Input data:
• • •

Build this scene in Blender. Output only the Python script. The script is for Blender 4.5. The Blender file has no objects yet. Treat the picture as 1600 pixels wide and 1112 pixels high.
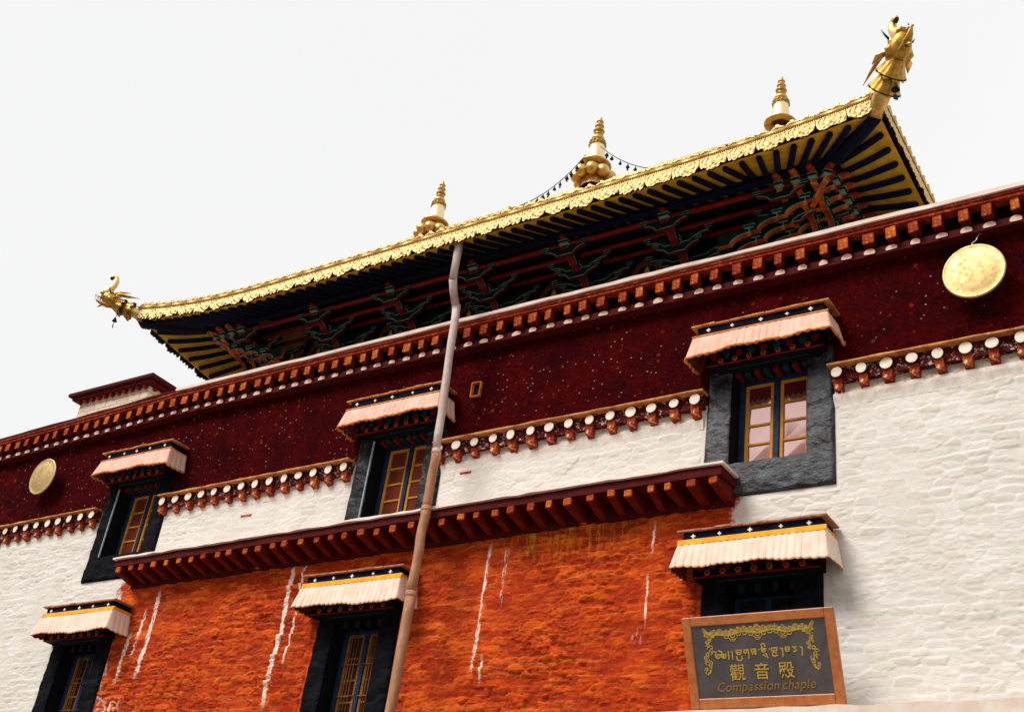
import bpy, bmesh, math, random
import numpy as np
from mathutils import Vector, Matrix, Euler
from mathutils.geometry import interpolate_bezier
R_ = math.radians
rnd = random.Random(7)
sc = bpy.context.scene

# ------------------------------------------------------------------ camera
W_, H_ = 1600, 1112
cam = bpy.data.cameras.new('camera'); cam_o = bpy.data.objects.new('camera', cam)
sc.collection.objects.link(cam_o); sc.camera = cam_o
yaw, pit, rol = R_(-37.2173), R_(30.0117), R_(8.4428)
fwd = Vector((math.sin(yaw)*math.cos(pit), math.cos(yaw)*math.cos(pit), math.sin(pit)))
rt = Vector((math.cos(yaw), -math.sin(yaw), 0)); up = rt.cross(fwd)
r2 = rt*math.cos(rol) + up*math.sin(rol); u2 = -rt*math.sin(rol) + up*math.cos(rol)
M = Matrix((r2, u2, -fwd)).transposed().to_4x4(); M.translation = Vector((0, 0, 1.6))
cam_o.matrix_world = M
cam.sensor_fit = 'HORIZONTAL'; cam.sensor_width = 36; cam.lens = 1928.53/1600*36
cam.clip_start = .1; cam.clip_end = 5000

# ------------------------------------------------------------------ world and sun
SUN_EL, SUN_AZ = 46, -30      # azimuth: degrees from -Y (towards the viewer) to -X (left)
w = bpy.data.worlds.new('World'); sc.world = w; w.use_nodes = True
nt = w.node_tree; N = nt.nodes; L = nt.links
for n in list(N): N.remove(n)
out = N.new('ShaderNodeOutputWorld'); bg = N.new('ShaderNodeBackground')
sky = N.new('ShaderNodeTexSky'); sky.sky_type = 'NISHITA'; sky.sun_disc = False
sky.sun_elevation = R_(SUN_EL); sky.sun_rotation = R_(180-SUN_AZ)
sc1 = N.new('ShaderNodeVectorMath'); sc1.operation = 'SCALE'; sc1.inputs['Scale'].default_value = .1
tc = N.new('ShaderNodeTexCoord'); no = N.new('ShaderNodeTexNoise'); no.inputs['Scale'].default_value = 1.3
no.inputs['Detail'].default_value = 5
rp = N.new('ShaderNodeValToRGB'); rp.color_ramp.elements[0].color = (.484, .483, .480, 1); rp.color_ramp.elements[1].color = (.512, .510, .505, 1)
rp.color_ramp.elements[0].position = .35; rp.color_ramp.elements[1].position = .65
mx = N.new('ShaderNodeMix'); mx.data_type = 'RGBA'; mx.inputs[0].default_value = .97
L.new(sky.outputs[0], sc1.inputs[0]); L.new(tc.outputs['Generated'], no.inputs['Vector']); L.new(no.outputs['Fac'], rp.inputs[0])
L.new(sc1.outputs[0], mx.inputs[6]); L.new(rp.outputs[0], mx.inputs[7]); L.new(mx.outputs[2], bg.inputs['Color'])
bg.inputs['Strength'].default_value = 1.0; L.new(bg.outputs[0], out.inputs[0])
sun = bpy.data.lights.new('sun', 'SUN'); sun.energy = 2.1; sun.angle = R_(26); sun.color = (1, .95, .88)
sun_o = bpy.data.objects.new('sun', sun); sc.collection.objects.link(sun_o)
sd = Vector((math.sin(R_(SUN_AZ))*math.cos(R_(SUN_EL)), -math.cos(R_(SUN_AZ))*math.cos(R_(SUN_EL)), math.sin(R_(SUN_EL))))
sun_o.rotation_euler = sd.to_track_quat('Z', 'Y').to_euler()
sc.view_settings.view_transform = 'Standard'; sc.view_settings.look = 'None'
sc.view_settings.exposure = 0.95; sc.view_settings.gamma = 1.0

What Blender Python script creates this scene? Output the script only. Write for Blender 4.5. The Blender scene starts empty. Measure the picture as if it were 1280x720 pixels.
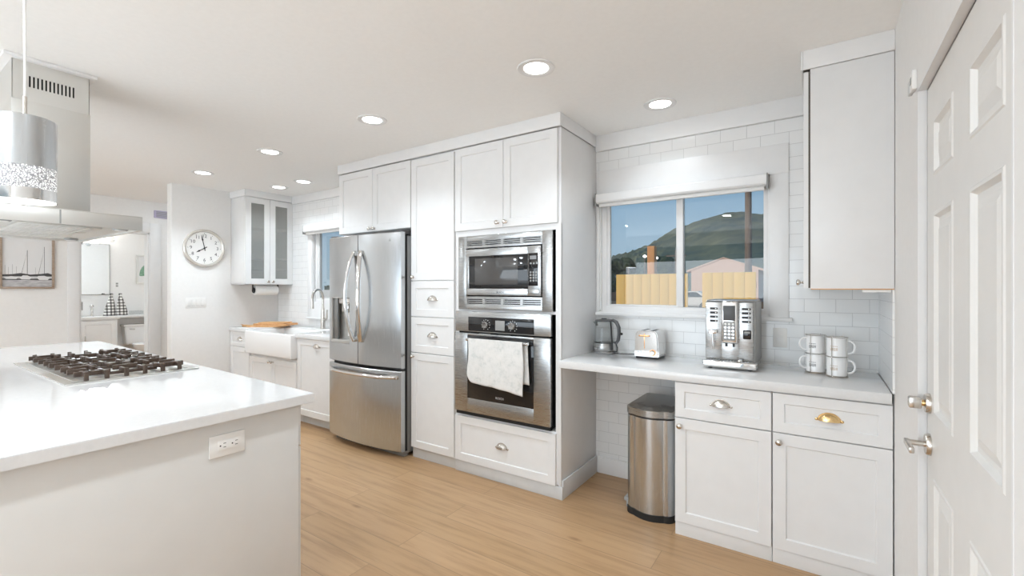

• • •

Task to complete: All of the material above needs to be restated exactly, with no pictures.

Result for this task:
Build this scene in Blender. Output only the Python script. The script is for Blender 4.5. The Blender file has no objects yet. Treat the picture as 1600 pixels wide and 1112 pixels high.
import bpy, bmesh, math, random
import numpy as np
from mathutils import Vector, Matrix, Euler
from mathutils.geometry import interpolate_bezier
R_ = math.radians
rnd = random.Random(7)
sc = bpy.context.scene

# ------------------------------------------------------------------ camera
W_, H_ = 1600, 1112
cam = bpy.data.cameras.new('camera'); cam_o = bpy.data.objects.new('camera', cam)
sc.collection.objects.link(cam_o); sc.camera = cam_o
yaw, pit, rol = R_(-37.2173), R_(30.0117), R_(8.4428)
fwd = Vector((math.sin(yaw)*math.cos(pit), math.cos(yaw)*math.cos(pit), math.sin(pit)))
rt = Vector((math.cos(yaw), -math.sin(yaw), 0)); up = rt.cross(fwd)
r2 = rt*math.cos(rol) + up*math.sin(rol); u2 = -rt*math.sin(rol) + up*math.cos(rol)
M = Matrix((r2, u2, -fwd)).transposed().to_4x4(); M.translation = Vector((0, 0, 1.6))
cam_o.matrix_world = M
cam.sensor_fit = 'HORIZONTAL'; cam.sensor_width = 36; cam.lens = 1928.53/1600*36
cam.clip_start = .1; cam.clip_end = 5000

# ------------------------------------------------------------------ world and sun
SUN_EL, SUN_AZ = 46, -30      # azimuth: degrees from -Y (towards the viewer) to -X (left)
w = bpy.data.worlds.new('World'); sc.world = w; w.use_nodes = True
nt = w.node_tree; N = nt.nodes; L = nt.links
for n in list(N): N.remove(n)
out = N.new('ShaderNodeOutputWorld'); bg = N.new('ShaderNodeBackground')
sky = N.new('ShaderNodeTexSky'); sky.sky_type = 'NISHITA'; sky.sun_disc = False
sky.sun_elevation = R_(SUN_EL); sky.sun_rotation = R_(180-SUN_AZ)
sc1 = N.new('ShaderNodeVectorMath'); sc1.operation = 'SCALE'; sc1.inputs['Scale'].default_value = .1
tc = N.new('ShaderNodeTexCoord'); no = N.new('ShaderNodeTexNoise'); no.inputs['Scale'].default_value = 1.3
no.inputs['Detail'].default_value = 5
rp = N.new('ShaderNodeValToRGB'); rp.color_ramp.elements[0].color = (.484, .483, .480, 1); rp.color_ramp.elements[1].color = (.512, .510, .505, 1)
rp.color_ramp.elements[0].position = .35; rp.color_ramp.elements[1].position = .65
mx = N.new('ShaderNodeMix'); mx.data_type = 'RGBA'; mx.inputs[0].default_value = .97
L.new(sky.outputs[0], sc1.inputs[0]); L.new(tc.outputs['Generated'], no.inputs['Vector']); L.new(no.outputs['Fac'], rp.inputs[0])
L.new(sc1.outputs[0], mx.inputs[6]); L.new(rp.outputs[0], mx.inputs[7]); L.new(mx.outputs[2], bg.inputs['Color'])
bg.inputs['Strength'].default_value = 1.0; L.new(bg.outputs[0], out.inputs[0])
sun = bpy.data.lights.new('sun', 'SUN'); sun.energy = 2.1; sun.angle = R_(26); sun.color = (1, .95, .88)
sun_o = bpy.data.objects.new('sun', sun); sc.collection.objects.link(sun_o)
sd = Vector((math.sin(R_(SUN_AZ))*math.cos(R_(SUN_EL)), -math.cos(R_(SUN_AZ))*math.cos(R_(SUN_EL)), math.sin(R_(SUN_EL))))
sun_o.rotation_euler = sd.to_track_quat('Z', 'Y').to_euler()
sc.view_settings.view_transform = 'Standard'; sc.view_settings.look = 'None'
sc.view_settings.exposure = 0.95; sc.view_settings.gamma = 1.0

What Blender Python script creates this scene? Output the script only. Write for Blender 4.5. The Blender scene starts empty. Measure the picture as if it were 1280x720 pixels.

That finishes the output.